La relevancia de la conformación del colectivo No Podemos Callar puede advertirse mejor si se le contrasta con otras iniciativas católicas que le eran contemporáneas. La revista no era la voz de la jerarquía eclesiástica, como sí lo eran La Revista Católica y la multitud de boletines locales, incluídos los del Arzobispado de Santiago, con las que recurrentemente interactuaba críticamente. Tampoco devendrá el canal de expresión de un partido político católico, como el caso de la revista Política y Espíritu, vinculada a la Democracia Cristiana y publicada hasta 1975 y luego a inicios de la década de 1980; aunque no dejó de reflexionar acerca de los cristianos que actuaban en política, así como intentó dar criterios de acción en medio las agitadas aguas de la contingencia de mediados de la década de 1970 e inicios de la del ochenta.
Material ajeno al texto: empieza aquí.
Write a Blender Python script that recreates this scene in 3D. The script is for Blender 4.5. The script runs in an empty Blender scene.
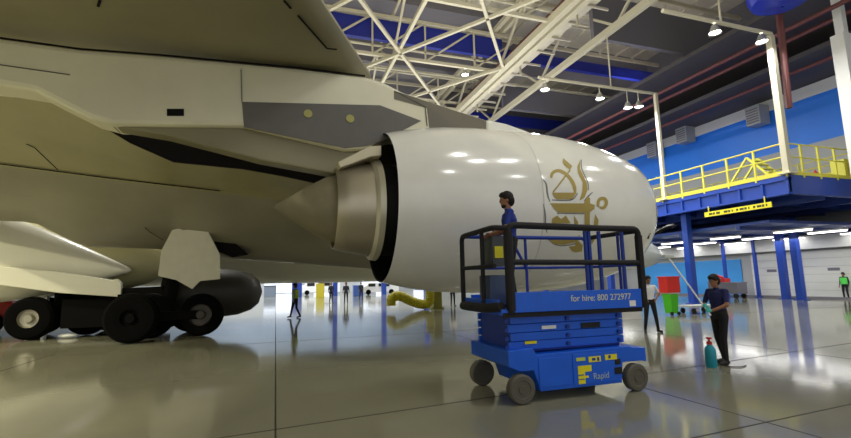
import bpy, math, random
from mathutils import Vector, Matrix
random.seed(4)
PI = math.pi
C = bpy.context.scene.collection

# ------------------------------------------------------------------ camera
F, CX, CY, H = 450.0, 425.5, 219.0, 1.75
YAW, PITCH, ROLL = math.radians(18.4), math.atan(62/450), 0.02
fwd = Vector((math.sin(YAW)*math.cos(PITCH), math.cos(YAW)*math.cos(PITCH), math.sin(PITCH)))
rt = Vector((math.cos(YAW), -math.sin(YAW), 0)); up = rt.cross(fwd)
RR = rt*math.cos(ROLL) - up*math.sin(ROLL); UU = up*math.cos(ROLL) + rt*math.sin(ROLL)
cam = bpy.data.cameras.new('camera'); co = bpy.data.objects.new('camera', cam); C.objects.link(co)
m3 = Matrix((RR, UU, -fwd)).transposed(); co.matrix_world = Matrix.Translation((0, 0, H)) @ m3.to_4x4()
cam.sensor_fit = 'HORIZONTAL'; cam.sensor_width = 36; cam.lens = F/851*36; cam.clip_end = 400
bpy.context.scene.camera = co

# ------------------------------------------------------------------ world, lights, exposure
w = bpy.data.worlds.new('world'); bpy.context.scene.world = w; w.use_nodes = True
w.node_tree.nodes['Background'].inputs[0].default_value = (.97, .96, .90, 1)
w.node_tree.nodes['Background'].inputs[1].default_value = .80
vs = bpy.context.scene.view_settings
vs.view_transform = 'Standard'; vs.look = 'None'; vs.gamma = 1; vs.use_curve_mapping = False; vs.exposure = .0
def area(name, loc, size, power, col=(1, 1, .95), rot=(0, 0, 0), sizey=None):
    l = bpy.data.lights.new(name, 'AREA'); l.energy = power; l.color = col
    if sizey: l.shape = 'RECTANGLE'; l.size = size; l.size_y = sizey
    else: l.shape = 'DISK'; l.size = size
    o = bpy.data.objects.new(name, l); C.objects.link(o); o.location = loc; o.rotation_euler = rot
    return o
# high bay lamps of the hangar roof
for (x, y) in ((7, 4), (9, 1), (6, -6), (16, -8), (26, -4), (12, 2), (22, 4), (31, 6)):
    area('high_bay_light', (x, y, 17.5), 1.2, 250)
for (x, y) in ((-6, 30), (8, 36), (20, 34), (30, 30), (-18, 26)):
    area('high_bay_light', (x, y, 17.5), 1.2, 1500)
for (x, y) in ((-24, 8), (-22, -6), (-26, 18)):
    area('warm_high_bay_light', (x, y, 17.5), 1.2, 5600, (1, .94, .66))
for (x, y) in ((-20, 60), (0, 62), (20, 60), (-5, 78), (15, 78), (-32, 45)):
    area('high_bay_light', (x, y, 16), 1.5, 3500, (.9, .95, 1))

area('tube_row_light', (33.2, 27, 4.08), 1.6, 360, (1, 1, 1), sizey=26)
# unseen upward fill lights, added in place of light bounced onto the roof
for (x, y) in ((8, 16), (14, 32), (2, 44)):
    area('roof_bounce_fill', (x, y, 10.5), 14, 1000, (1, .97, .92), (PI, 0, 0))

# ------------------------------------------------------------------ helpers
def lin(c): return tuple(((v/255)/12.92 if v/255 < .04045 else ((v/255+.055)/1.055)**2.4) for v in c)
MT = {}
def mat(name, rgb, rough=.5, metal=0, var=0, vscale=3, emit=None, coat=0, spec=None, rvar=0):
    if name in MT: return MT[name]
    m = bpy.data.materials.new(name); m.use_nodes = True; nt = m.node_tree; b = nt.nodes['Principled BSDF']
    c = lin(rgb); b.inputs['Base Color'].default_value = (*c, 1); b.inputs['Roughness'].default_value = rough
    b.inputs['Metallic'].default_value = metal
    if spec is not None: b.inputs['Specular IOR Level'].default_value = spec
    if coat: b.inputs['Coat Weight'].default_value = coat; b.inputs['Coat Roughness'].default_value = .08
    if var or rvar:
        tc = nt.nodes.new('ShaderNodeTexCoord'); n = nt.nodes.new('ShaderNodeTexNoise'); n.inputs['Scale'].default_value = vscale
        n.inputs['Detail'].default_value = 6
        nt.links.new(tc.outputs['Object'], n.inputs['Vector'])
        if var:
            r = nt.nodes.new('ShaderNodeValToRGB'); r.color_ramp.elements[0].position = .3; r.color_ramp.elements[1].position = .7
            r.color_ramp.elements[0].color = (*[v*(1-var) for v in c], 1); r.color_ramp.elements[1].color = (*[min(1, v*(1+var)) for v in c], 1)
            nt.links.new(n.outputs['Fac'], r.inputs[0]); nt.links.new(r.outputs[0], b.inputs['Base Color'])
        if rvar:
            q = nt.nodes.new('ShaderNodeMapRange'); q.inputs['To Min'].default_value = rough-rvar; q.inputs['To Max'].default_value = rough+rvar
            nt.links.new(n.outputs['Fac'], q.inputs[0]); nt.links.new(q.outputs[0], b.inputs['Roughness'])
    if emit:
        b.inputs['Emission Color'].default_value = (*c, 1); b.inputs['Emission Strength'].default_value = emit
    MT[name] = m; return m

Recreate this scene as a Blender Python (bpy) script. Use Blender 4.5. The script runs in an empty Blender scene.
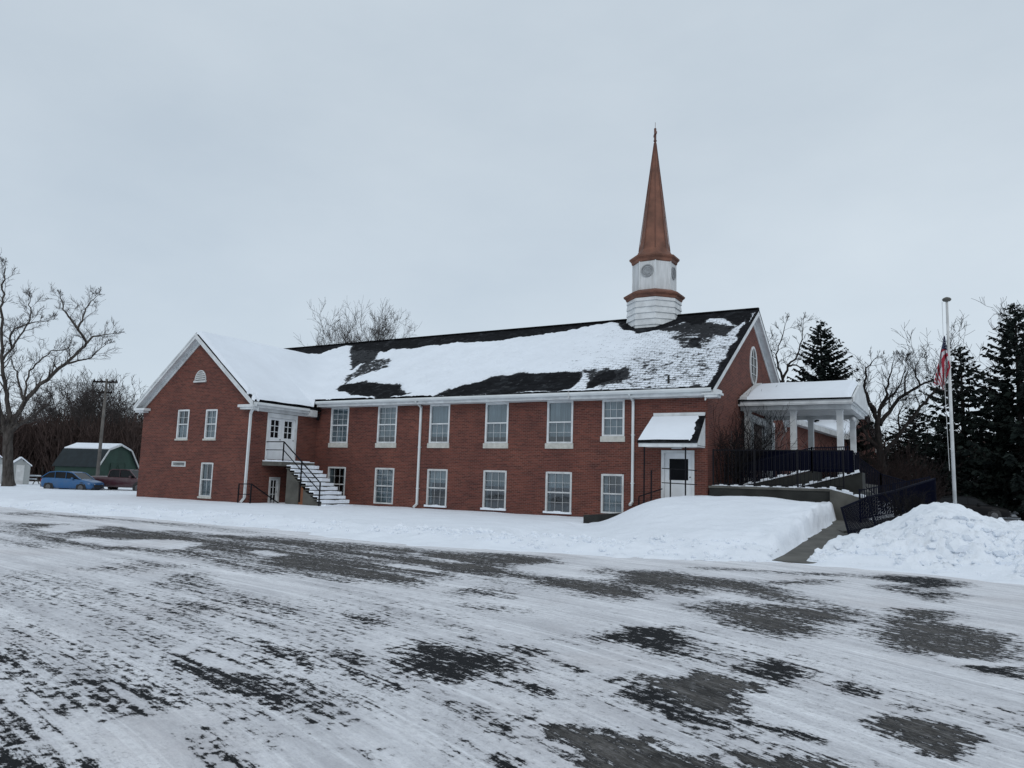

De modo similar, no fue la plataforma de opinión de una agrupación católica existente de antemano, como ocurría con Mensaje y la Compañía de Jesús, pero no por ello dejó de expresar una voz que devendrá importante al interior de la Iglesia católica24. En otras palabras, la revista misma y la acción que con ella se realizaba devinieron la hebra que unía a distintos tipos de cristianos que habían decidido responder a la Dictadura interviniendo en el espacio público. Al hacerlo, y esto es relevante incluso hoy, sobrepasaban el clericalismo sin ser anti clericales25, el partidismo sin ser apolíticas y apolíticos, así como las divisiones canónicas entre laicos y consagrados con que la Iglesia católica se organizaba en ese tiempo y sigue haciéndolo hasta el presente, sin dejar de ser cristianas y cristianos.